▶ _Set problem_
Pull out every line below containing the word "objects".

▶ _Given material_
╭──

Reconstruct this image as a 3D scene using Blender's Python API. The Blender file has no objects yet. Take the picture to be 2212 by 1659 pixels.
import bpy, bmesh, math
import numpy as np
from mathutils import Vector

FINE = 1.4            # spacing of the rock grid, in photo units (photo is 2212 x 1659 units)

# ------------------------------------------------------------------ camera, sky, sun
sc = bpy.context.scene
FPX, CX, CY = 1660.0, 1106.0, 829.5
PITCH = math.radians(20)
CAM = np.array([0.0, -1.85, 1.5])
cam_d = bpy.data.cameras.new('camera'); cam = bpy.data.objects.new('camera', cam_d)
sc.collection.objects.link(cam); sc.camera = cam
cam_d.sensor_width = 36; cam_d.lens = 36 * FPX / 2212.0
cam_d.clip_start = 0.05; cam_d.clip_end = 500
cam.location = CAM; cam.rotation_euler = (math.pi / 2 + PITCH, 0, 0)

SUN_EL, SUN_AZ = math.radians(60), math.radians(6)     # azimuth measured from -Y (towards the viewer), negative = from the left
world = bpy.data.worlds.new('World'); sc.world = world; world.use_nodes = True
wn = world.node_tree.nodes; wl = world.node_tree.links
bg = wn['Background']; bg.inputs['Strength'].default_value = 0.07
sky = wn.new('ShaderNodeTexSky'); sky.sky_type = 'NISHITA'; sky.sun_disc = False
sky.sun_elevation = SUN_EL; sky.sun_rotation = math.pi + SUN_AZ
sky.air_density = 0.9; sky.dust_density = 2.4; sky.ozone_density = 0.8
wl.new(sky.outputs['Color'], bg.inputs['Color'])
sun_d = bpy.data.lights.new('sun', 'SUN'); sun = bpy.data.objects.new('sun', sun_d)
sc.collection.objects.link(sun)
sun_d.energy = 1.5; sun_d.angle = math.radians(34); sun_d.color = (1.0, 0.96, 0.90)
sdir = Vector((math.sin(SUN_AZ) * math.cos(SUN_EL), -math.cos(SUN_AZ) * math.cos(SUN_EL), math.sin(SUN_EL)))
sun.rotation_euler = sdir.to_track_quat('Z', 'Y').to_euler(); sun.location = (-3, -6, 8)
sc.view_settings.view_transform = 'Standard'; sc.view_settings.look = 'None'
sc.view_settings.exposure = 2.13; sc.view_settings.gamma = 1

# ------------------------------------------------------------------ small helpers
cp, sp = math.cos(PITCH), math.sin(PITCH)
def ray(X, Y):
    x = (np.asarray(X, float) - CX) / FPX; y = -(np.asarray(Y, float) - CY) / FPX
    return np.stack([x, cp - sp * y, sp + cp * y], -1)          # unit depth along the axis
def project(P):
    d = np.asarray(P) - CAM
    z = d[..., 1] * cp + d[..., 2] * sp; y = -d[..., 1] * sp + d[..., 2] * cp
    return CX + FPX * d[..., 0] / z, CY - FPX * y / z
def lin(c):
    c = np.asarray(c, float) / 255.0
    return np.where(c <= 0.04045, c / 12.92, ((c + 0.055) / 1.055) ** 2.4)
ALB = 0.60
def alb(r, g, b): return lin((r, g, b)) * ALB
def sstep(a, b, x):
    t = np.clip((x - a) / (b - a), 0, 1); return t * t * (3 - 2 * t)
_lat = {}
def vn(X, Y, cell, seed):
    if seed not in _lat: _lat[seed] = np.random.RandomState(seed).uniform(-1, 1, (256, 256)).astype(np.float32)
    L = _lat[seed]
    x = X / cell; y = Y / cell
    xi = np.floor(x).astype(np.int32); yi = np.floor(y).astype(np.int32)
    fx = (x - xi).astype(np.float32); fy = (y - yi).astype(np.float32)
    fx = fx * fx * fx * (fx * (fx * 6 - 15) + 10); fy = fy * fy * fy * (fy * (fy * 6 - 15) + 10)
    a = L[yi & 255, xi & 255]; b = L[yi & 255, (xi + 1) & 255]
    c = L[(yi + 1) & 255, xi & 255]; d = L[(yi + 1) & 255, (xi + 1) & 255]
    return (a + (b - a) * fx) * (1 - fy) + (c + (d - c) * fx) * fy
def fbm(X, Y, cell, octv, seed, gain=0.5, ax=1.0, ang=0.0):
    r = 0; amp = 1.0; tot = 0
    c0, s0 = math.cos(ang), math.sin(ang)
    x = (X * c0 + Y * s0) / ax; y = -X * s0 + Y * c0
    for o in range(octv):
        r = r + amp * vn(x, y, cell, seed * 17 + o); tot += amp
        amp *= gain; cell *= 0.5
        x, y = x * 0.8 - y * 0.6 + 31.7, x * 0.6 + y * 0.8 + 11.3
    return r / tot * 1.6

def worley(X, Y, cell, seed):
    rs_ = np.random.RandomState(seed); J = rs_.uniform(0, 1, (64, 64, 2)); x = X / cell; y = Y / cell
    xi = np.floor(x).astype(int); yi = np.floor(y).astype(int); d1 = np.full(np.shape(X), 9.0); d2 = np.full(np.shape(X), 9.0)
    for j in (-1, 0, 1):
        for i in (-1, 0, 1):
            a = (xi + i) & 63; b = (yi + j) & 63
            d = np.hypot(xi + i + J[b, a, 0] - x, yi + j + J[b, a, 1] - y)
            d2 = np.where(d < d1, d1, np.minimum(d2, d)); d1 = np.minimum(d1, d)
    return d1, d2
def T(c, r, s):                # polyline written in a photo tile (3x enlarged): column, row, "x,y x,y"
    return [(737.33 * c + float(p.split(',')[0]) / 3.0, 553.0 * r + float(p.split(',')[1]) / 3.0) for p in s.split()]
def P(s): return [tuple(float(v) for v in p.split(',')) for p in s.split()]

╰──

▶ _Completed exercise_
Reconstruct this image as a 3D scene using Blender's Python API. The Blender file has no objects yet. Take the picture to be 2212 by 1659 pixels.
cam_d = bpy.data.cameras.new('camera'); cam = bpy.data.objects.new('camera', cam_d)
sc.collection.objects.link(cam); sc.camera = cam
sun_d = bpy.data.lights.new('sun', 'SUN'); sun = bpy.data.objects.new('sun', sun_d)
sc.collection.objects.link(sun)